When Patrick and Conney first became involved with HIV affected families they trained as home carers, offering emotional and material support to the destitute and dying. Conditions were so bad that for years they themselves lived in a house with nothing but a stove, a table, some blankets, pots and utensils. They gave their curtains to a dying neighbour who had no bedding. They supported their growing band of orphans and their own three children on Patrick's veterans pension, determined to offer all the children not just enough food to keep them alive, but to give them a life, too.

Catch a Fire

Through the making of the Working Title film Catch a Fire, Two Sisters fortunes have improved considerably. The story is based on Patrick's life, and the money he earned from the film had allowed him and Conney to invest in some furniture and a second hand truck.
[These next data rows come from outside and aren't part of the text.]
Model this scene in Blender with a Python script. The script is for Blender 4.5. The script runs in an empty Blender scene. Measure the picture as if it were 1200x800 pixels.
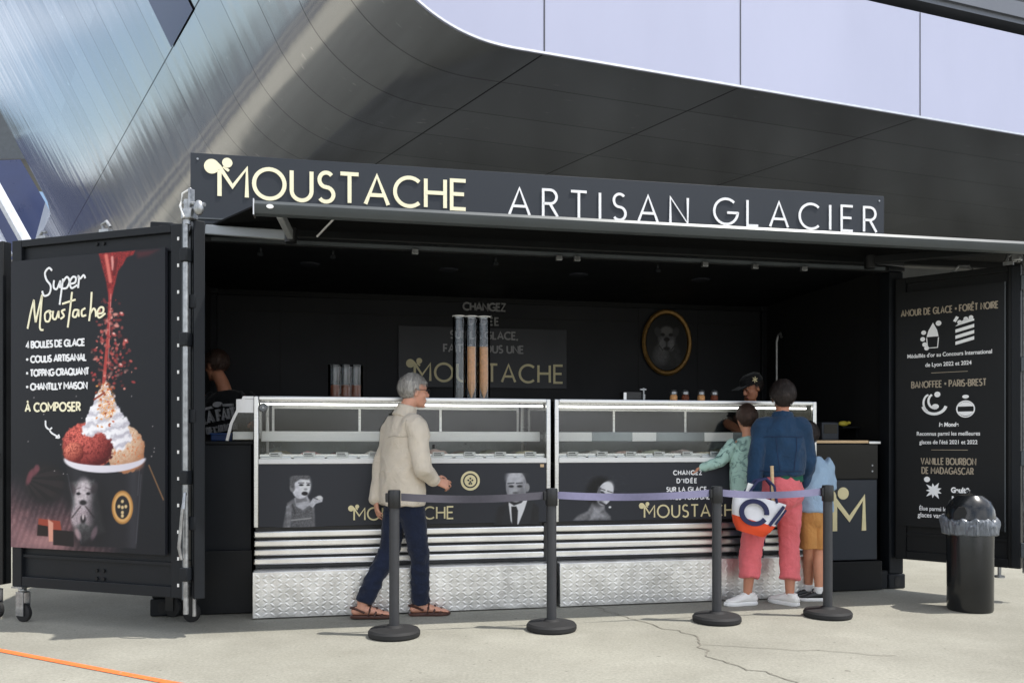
import bpy, bmesh, math, random
import numpy as np
from mathutils import Vector, Matrix, noise as mnoise
random.seed(7)
rng = np.random.default_rng(11)
R = math.radians
scene = bpy.context.scene
col = scene.collection

# ---------------------------------------------------------------- camera
H = 1.28
cam = bpy.data.cameras.new("camera")
cam.sensor_width = 36.0
cam.lens = 30.0
cam.shift_y = 0.0983
cam.clip_start = 0.05
cam.clip_end = 3000
cam_ob = bpy.data.objects.new("camera", cam)
col.objects.link(cam_ob)
cam_ob.location = (0, 0, H)
cam_ob.rotation_euler = (R(90), 0, 0)
scene.camera = cam_ob

# ---------------------------------------------------------------- light
SUN_AZ, SUN_EL = -10.0, 63.0
to_sun = Vector((math.cos(R(SUN_AZ)) * math.cos(R(SUN_EL)), math.sin(R(SUN_AZ)) * math.cos(R(SUN_EL)), math.sin(R(SUN_EL))))
sun = bpy.data.lights.new("sun", 'SUN')
sun.energy = 4.2
sun.angle = R(0.53)
sun.color = (1.0, 0.955, 0.89)
sun_ob = bpy.data.objects.new("sun", sun)
sun_ob.rotation_euler = to_sun.to_track_quat('Z', 'Y').to_euler()
sun_ob.location = (0, 0, 40)
col.objects.link(sun_ob)

world = bpy.data.worlds.new("World")
scene.world = world
world.use_nodes = True
nt = world.node_tree
nt.nodes.clear()
wo = nt.nodes.new('ShaderNodeOutputWorld')
bg = nt.nodes.new('ShaderNodeBackground')
sky = nt.nodes.new('ShaderNodeTexSky')
sky.sky_type = 'NISHITA'
sky.sun_disc = False
sky.sun_elevation = R(SUN_EL)
sky.sun_rotation = R(90 - SUN_AZ)
tc = nt.nodes.new('ShaderNodeTexCoord')
mp = nt.nodes.new('ShaderNodeMapping')
mp.inputs['Scale'].default_value = (1.0, 1.0, 2.4)
nz = nt.nodes.new('ShaderNodeTexNoise')
nz.inputs['Scale'].default_value = 2.6
nz.inputs['Detail'].default_value = 9
nz.inputs['Roughness'].default_value = 0.58
rp = nt.nodes.new('ShaderNodeValToRGB')
rp.color_ramp.elements[0].position = 0.42
rp.color_ramp.elements[1].position = 0.60
mx = nt.nodes.new('ShaderNodeMix')
mx.data_type = 'RGBA'
mx.inputs[7].default_value = (13.0, 13.1, 13.5, 1)
nt.links.new(tc.outputs['Generated'], mp.inputs['Vector'])
nt.links.new(mp.outputs[0], nz.inputs['Vector'])
nt.links.new(nz.outputs['Fac'], rp.inputs[0])
nt.links.new(rp.outputs[0], mx.inputs[0])
nt.links.new(sky.outputs[0], mx.inputs[6])
nt.links.new(mx.outputs[2], bg.inputs['Color'])
bg.inputs['Strength'].default_value = 0.132
nt.links.new(bg.outputs[0], wo.inputs[0])
scene.view_settings.view_transform = 'Standard'
scene.view_settings.look = 'None'
scene.view_settings.exposure = 0.34
scene.view_settings.gamma = 1.0
scene.view_settings.use_curve_mapping = False
scene.cycles.max_bounces = 10
scene.cycles.transparent_max_bounces = 16

# ---------------------------------------------------------------- materials
def srgb(r, g, b):
    f = lambda c: (c / 12.92 if c <= 0.04045 else ((c + 0.055) / 1.055) ** 2.4)
    return (f(r / 255), f(g / 255), f(b / 255))

def material(name, base, rough=0.5, metal=0.0, vary=0.15, scale=6.0, bump=0.0, bscale=60.0, stretch=(1, 1, 1), rvary=0.1, emit=None, spec=0.5, coat=0.0, sheen=0.0):
    m = bpy.data.materials.new(name)
    m.use_nodes = True
    t = m.node_tree
    p = t.nodes['Principled BSDF']
    tc = t.nodes.new('ShaderNodeTexCoord')
    mp = t.nodes.new('ShaderNodeMapping')
    mp.inputs['Scale'].default_value = stretch
    t.links.new(tc.outputs['Object'], mp.inputs['Vector'])
    n = t.nodes.new('ShaderNodeTexNoise')
    n.inputs['Scale'].default_value = scale
    n.inputs['Detail'].default_value = 6
    n.inputs['Roughness'].default_value = 0.6
    t.links.new(mp.outputs[0], n.inputs['Vector'])
    r = t.nodes.new('ShaderNodeValToRGB')
    r.color_ramp.elements[0].position = 0.3
    r.color_ramp.elements[1].position = 0.72
    lo = [max(0.0, c * (1 - vary)) for c in base]
    hi = [min(1.0, c * (1 + vary)) for c in base]
    r.color_ramp.elements[0].color = (*lo, 1)
    r.color_ramp.elements[1].color = (*hi, 1)
    t.links.new(n.outputs['Fac'], r.inputs[0])
    t.links.new(r.outputs[0], p.inputs['Base Color'])
    p.inputs['Metallic'].default_value = metal
    p.inputs['Specular IOR Level'].default_value = spec
    p.inputs['Coat Weight'].default_value = coat
    p.inputs['Sheen Weight'].default_value = sheen
    mr = t.nodes.new('ShaderNodeMapRange')
    mr.inputs['To Min'].default_value = max(0.02, rough - rvary)
    mr.inputs['To Max'].default_value = min(1.0, rough + rvary)
    t.links.new(n.outputs['Fac'], mr.inputs['Value'])
    t.links.new(mr.outputs[0], p.inputs['Roughness'])
    if bump > 0:
        n2 = t.nodes.new('ShaderNodeTexNoise')
        n2.inputs['Scale'].default_value = bscale
        n2.inputs['Detail'].default_value = 4
        t.links.new(mp.outputs[0], n2.inputs['Vector'])
        b = t.nodes.new('ShaderNodeBump')
        b.inputs['Strength'].default_value = bump
        b.inputs['Distance'].default_value = 0.01
        t.links.new(n2.outputs['Fac'], b.inputs['Height'])
        t.links.new(b.outputs[0], p.inputs['Normal'])
    if emit:
        p.inputs['Emission Color'].default_value = (*emit[0], 1)
        p.inputs['Emission Strength'].default_value = emit[1]
    return m

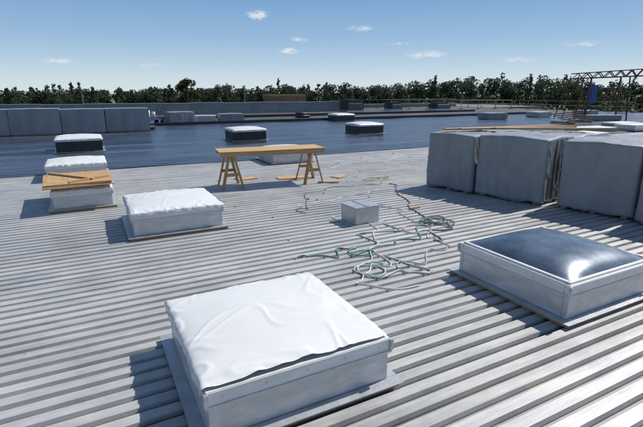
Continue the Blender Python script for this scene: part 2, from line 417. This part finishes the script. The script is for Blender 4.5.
for k in range(7):
    for j in range(5):
        box('board_%d_%d'%(k,j),(random.uniform(-.1,.1),(j-2)*.3,.25+k*.24),(4.6,.27,.2),MAT['brown' if (k+j)%3 else 'wood'],e)
for sx in(-1.6,0,1.6): box('bearer',(sx,0,.07),(.12,1.5,.13),MAT['wood'],e)
def dark_unit(x,y_,sx,sy,h,rz=0):
    e=empty('rooftop_ventilation_unit',(x,y_,.05),rz)
    box('base_rail',(0,0,.1),(sx*1.03,sy*1.03,.2),MAT['galv'],e)
    box('casing',(0,0,.2+h/2),(sx,sy,h),MAT['darkroof'],e,bevel=.03)
    box('hood',(0,0,.2+h+.08),(sx*.8,sy*.8,.15),MAT['darkroof'],e,bevel=.03)
    for k in range(5): box('louvre_%d'%k,(0,-sy/2-.012,.35+k*h*.14),(sx*.8,.02,.03),MAT['galv'],e,rot=(R(25),0,0))
dark_unit(25.3,41.5,2.2,1.4,.95,R(5)); dark_unit(31.5,42.5,1.6,1.4,.6,R(0)); dark_unit(37,41,2.2,1.4,.55,R(0))
MAT['railpaint']=mat('faded_rail_paint',(.22,.21,.15),.6,0,.2,3)
def guardrail(x0,y0,x1,y1,h=1.05,z0=.05,n=8,m='railpaint'):
    e=empty('guard_rail',(0,0,z0))
    for i in range(n+1):
        t=i/n; x=x0+(x1-x0)*t; y_=y0+(y1-y0)*t
        cyl('post_%d'%i,(x,y_,0),(x,y_,h),.03,MAT[m],e,8)
        box('foot_%d'%i,(x,y_,.03),(.35,.35,.05),MAT['rust'],e)
    for zz in(h,h*.55): cyl('rail',(x0,y0,zz),(x1,y1,zz),.025,MAT[m],e,8)
guardrail(28,50.8,49,50.8,n=9); guardrail(49,50.8,49,26,n=10); guardrail(33,45,48,40,n=7)

e=empty('roof_hoist_gantry',(34.5,20.6,.05),R(-25))
for x in(-1.6,1.6):
    for yy in(-.6,.6):
        beam('post',(x,yy,0),(x*.9,yy*.8,3.1),.10,.10,MAT['rust'],e)
    beam('cross_low',(x,-.6,.5),(x,.6,.5),.06,.06,MAT['rust'],e)
    beam('diag',(x,-.6,.5),(x*.93,.5,2.4),.05,.05,MAT['rust'],e)
for yy in(-.5,.5):
    beam('chord_low',(-2.4,yy,3.0),(5.2,yy,3.3),.09,.09,MAT['rust'],e)
    beam('chord_top',(-2.4,yy,3.35),(5.2,yy,3.85),.07,.07,MAT['rust'],e)
    for k in range(9):
        a=-2.3+k*.83; zl=3.0+.3*(a+2.4)/7.6; zt=3.37+.5*(a+2.4)/7.6
        beam('web',(a,yy,zl),(a+.42,yy,zt),.05,.05,MAT['rust'],e); beam('web',(a+.42,yy,zt),(a+.83,yy,zl),.05,.05,MAT['rust'],e)
    beam('long_brace',(-1.55,yy,.4),(1.5,yy,2.8),.05,.05,MAT['rust'],e)
    beam('back_stay',(-2.4,yy,3.2),(-3.3,yy,.1),.05,.05,MAT['rust'],e)
box('winch_body',(-.9,0,1.9),(.5,.5,1.3),MAT['blue'],e,bevel=.03)
cyl('winch_drum',(.1,-.5,2.2),(.1,.5,2.2),.18,MAT['rust'],e,16)
box('ballast',(0,0,.2),(2.6,1.1,.35),MAT['wall'],e,bevel=.02)
beam('hook_cable',(4.9,0,3.1),(4.9,0,1.2),.03,.03,MAT['blackrub'],e)
e=empty('steel_frame_stack',(29.5,19.5,.07),R(10))
for k in range(5):
    beam('tube_%d'%k,(-2,.3*k-.6,.2+.1*k),(2.2,.3*k-.5,.25+.1*k),.07,.07,MAT['rust'],e)
box('bearer_a',(-1.3,0,.07),(.12,1.6,.13),MAT['wood'],e); box('bearer_b',(1.3,0,.07),(.12,1.6,.13),MAT['wood'],e)
for i,(x,y_) in enumerate([(24.5,15.0),(27.5,14.2),(30,16.5),(20,12.6)]):
    e=empty('insulation_board_stack',(x,y_,.05 if y_>13.6 else 0),R(-8+5*i))
    for k in range(2+i%2):
        box('board_%d'%k,(random.uniform(-.06,.06),random.uniform(-.05,.05),.06+k*.105),(2.4,1.2,.095),MAT['whitehose' if k%3 else 'wraplight'],e,bevel=.006)

# ---------------------------------------------------------------- hoses and cords
def wander(x0,y0,x1,y1,n,amp,seed):
    pts=[]
    for i in range(n+1):
        t=i/n
        x=x0+(x1-x0)*t+amp*noise.noise((t*4,seed,0))*2*math.sin(math.pi*min(1,t*1.3+.1))
        y_=y0+(y1-y0)*t+amp*noise.noise((t*4,seed,7))*2
        pts.append((x,y_))
    return pts
def coil(cx,cy,r,turns,seed,sq=.6,dr=0.35):
    pts=[]
    n=int(turns*11)
    for i in range(n):
        a=i/11*2*math.pi+seed
        rr=r*(1+dr*noise.noise((i*.17,seed,0))*2)
        pts.append((cx+rr*math.cos(a)+.15*noise.noise((i*.11,seed,3))*r*7, cy+rr*sq*math.sin(a)+.15*noise.noise((i*.11,seed,5))*r*7,.012+.003*(i%5)))
    return pts
def cord(name,m,r,*parts):
    h=empty(name); pts=[]
    for p in parts: pts+=p
    rope(name+'_run',pts,r,MAT[m],h)
cord('garden_hose','teal',.0105,wander(4.15,5.75,2.9,4.4,14,.3,1.0),coil(2.85,4.15,.24,1.7,.5,.8),wander(2.8,3.9,3.5,3.8,7,.15,2.2),wander(3.5,3.8,3.3,4.5,5,.1,2.9))
cord('garden_hose','green',.0095,wander(2.2,4.95,3.0,4.9,8,.2,4.0),coil(3.15,4.7,.22,1.4,1.5,.7),wander(3.3,4.7,4.8,5.3,12,.3,5.5),coil(4.9,5.5,.18,1.3,2,.8))
cord('extension_cord','whitehose',.008,wander(4.4,7.0,3.5,4.9,14,.35,8.0),wander(3.5,4.9,2.5,3.9,10,.3,9.1),wander(2.5,3.9,3.1,3.5,5,.1,9.7))
cord('extension_cord','bluegrey',.009,wander(6.2,8.4,5.1,6.0,12,.35,12.0),coil(5.05,5.45,.24,2.4,4,.75),wander(5.1,5.3,4.3,4.7,8,.25,14))
cord('extension_cord','wraplight',.007,wander(4.9,6.8,4.7,5.7,8,.3,31),coil(4.5,5.2,.26,1.6,1,.8),wander(4.5,5.2,4.3,4.4,8,.25,35),wander(4.3,4.4,3.2,4.1,8,.2,33))
cord('extension_cord','whitehose',.006,wander(2.6,7.5,4.3,7.6,14,.25,15.0),wander(4.3,7.6,5.6,8.0,8,.2,16))
cord('extension_cord','yellow',.007,coil(6.2,9.0,.28,2.0,6,.6),wander(6.3,8.9,7.0,9.6,6,.2,17))
cord('extension_cord','whitehose',.008,wander(6.0,10.9,11.5,12.6,18,.35,19.0))
cord('extension_cord','bluegrey',.006,wander(3.3,6.9,4.0,8.4,10,.3,41.0),wander(4.0,8.4,6.2,8.7,9,.3,42))
for i in range(44):
    x=random.uniform(2.2,10.5); y_=random.uniform(5.5,13)
    if 2.3<x<5.1 and 9<y_<10.3: continue
    if x>6.4 and y_<8.4: continue
    box('wood_scrap',(x,y_,.012),(random.uniform(.03,.11),random.uniform(.02,.045),.012),MAT[random.choice(['woodpale','whitehose','wood','blackrub'])],rot=(0,0,random.uniform(0,3)),bevel=.002)

# ---------------------------------------------------------------- ground & trees
def ground_mat():
    m,nt,b=new_mat('meadow'); N=nt.nodes;L=nt.links
    tc=N.new('ShaderNodeTexCoord'); n=N.new('ShaderNodeTexNoise'); n.inputs['Scale'].default_value=.02; n.inputs['Detail'].default_value=8; L.new(tc.outputs['Object'],n.inputs['Vector'])
    cr=N.new('ShaderNodeValToRGB'); cr.color_ramp.elements[0].position=.38; cr.color_ramp.elements[1].position=.62
    cr.color_ramp.elements[0].color=(.07,.095,.04,1); cr.color_ramp.elements[1].color=(.19,.18,.10,1)
    L.new(n.outputs['Fac'],cr.inputs[0]); L.new(cr.outputs[0],b.inputs['Base Color']); b.inputs['Roughness'].default_value=.95
    return m
mesh_obj('ground',[(-3000,-3000,-8),(3000,-3000,-8),(3000,3000,-8),(-3000,3000,-8)],[(0,1,2,3)],ground_mat())
def foliage_mat(name,c1,c2,sc=.12):
    m,nt,b=new_mat(name); N=nt.nodes;L=nt.links
    tc=N.new('ShaderNodeTexCoord'); n=N.new('ShaderNodeTexNoise'); n.inputs['Scale'].default_value=sc; n.inputs['Detail'].default_value=4; n.inputs['Roughness'].default_value=.8; L.new(tc.outputs['Object'],n.inputs['Vector'])
    cr=N.new('ShaderNodeValToRGB'); cr.color_ramp.elements[0].position=.35; cr.color_ramp.elements[1].position=.65
    cr.color_ramp.elements[0].color=(*c1,1); cr.color_ramp.elements[1].color=(*c2,1)
    L.new(n.outputs['Fac'],cr.inputs[0])
    out=N['Material Output']; df=N.new('ShaderNodeBsdfDiffuse'); tl=N.new('ShaderNodeBsdfTranslucent'); ms=N.new('ShaderNodeMixShader'); ms.inputs[0].default_value=.4
    L.new(cr.outputs[0],df.inputs[0]); L.new(cr.outputs[0],tl.inputs[0]); L.new(df.outputs[0],ms.inputs[1]); L.new(tl.outputs[0],ms.inputs[2]); L.new(ms.outputs[0],out.inputs['Surface'])
    N.remove(b)
    return m
FOL=foliage_mat('hazed_far_foliage',(.045,.066,.046),(.085,.108,.066),.06)  # distance haze mixed into the leaf colour as a bluish grey lift
FOLN=foliage_mat('near_foliage',(.035,.055,.022),(.08,.105,.04),.5)
FOL2=foliage_mat('scrub_foliage',(.08,.10,.06),(.14,.145,.085))
def leafcloud(v,f,c,rx,ry,rz_,n,s):
    for _ in range(n):
        while True:
            p=Vector((random.uniform(-1,1),random.uniform(-1,1),random.uniform(-1,1)))
            if p.length<=1 and p.length>.35: break
        q=Vector((c[0]+p.x*rx,c[1]+p.y*ry,c[2]+p.z*rz_))
        a=Vector((random.gauss(0,1),random.gauss(0,1),random.gauss(0,1))).normalized(); b=a.orthogonal().normalized()
        b=(Matrix.Rotation(random.uniform(0,6.28),3,a)@b); c2=a.cross(b)
        ss=s*random.uniform(.6,1.3); k=len(v)
        v+= [tuple(q-b*ss),tuple(q+c2*ss*.6),tuple(q+b*ss),tuple(q-c2*ss*.6)]; f.append((k,k+1,k+2,k+3))
def treemass(name,mt,items,nl=42):
    v=[];f=[]
    for (x,y_,h,w,conif) in items:
        z0=-8
        if conif:
            for k in range(7):
                t=k/6; r=w*.42*(1-t*.8)
                leafcloud(v,f,(x,y_,z0+h*(.22+.75*t)),r,r,h*.09,int(nl*(1.1-t*.6)),.6)
        else:
            for k in range(9):
                a=random.uniform(0,6.28); rr=random.uniform(0,w*.36)
                zz=random.uniform(.25,.83)
                r=w*random.uniform(.2,.34)
                leafcloud(v,f,(x+rr*math.cos(a),y_+rr*math.sin(a),z0+h*zz),r,r,r*.7,nl,.58)
            leafcloud(v,f,(x,y_,z0+h*.89),w*.24,w*.24,h*.09,nl,.5)
        k=len(v)
        for (rr,zz) in((.28,z0),(.12,z0+h*.8)):
            v+=[(x-rr,y_-rr,zz),(x+rr,y_-rr,zz),(x+rr,y_+rr,zz),(x-rr,y_+rr,zz)]
        for i in range(4): f.append((k+i,k+(i+1)%4,k+4+(i+1)%4,k+4+i))
    return mesh_obj(name,v,f,mt)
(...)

Working Title are providing him with enough soccer strips, shoes and soccer balls to equip several teams.  Patrick himself was a legendary soccer player in his youth and he dreams of seeing his children playing in the national squad.

The Future
There is still much work to be done. Patrick and Conney want to complete their chicken farm and create a vegetable garden so that the children need never be hungry again and will always have food to sell. They want to develop their home into a childrens centre where not just the orphans, but children from the village will be nourished culturally and creatively. They want to bring in skills training for people of the village and the older children who must learn to provide for themselves.

They dont have much time. The years Patrick spent as a political prisoner have taken a toll on his health. He wants to build what he can in the time that he has. He went to jail in the fight for freedom - that battle has been won. This, his final battle, is for the life of his people.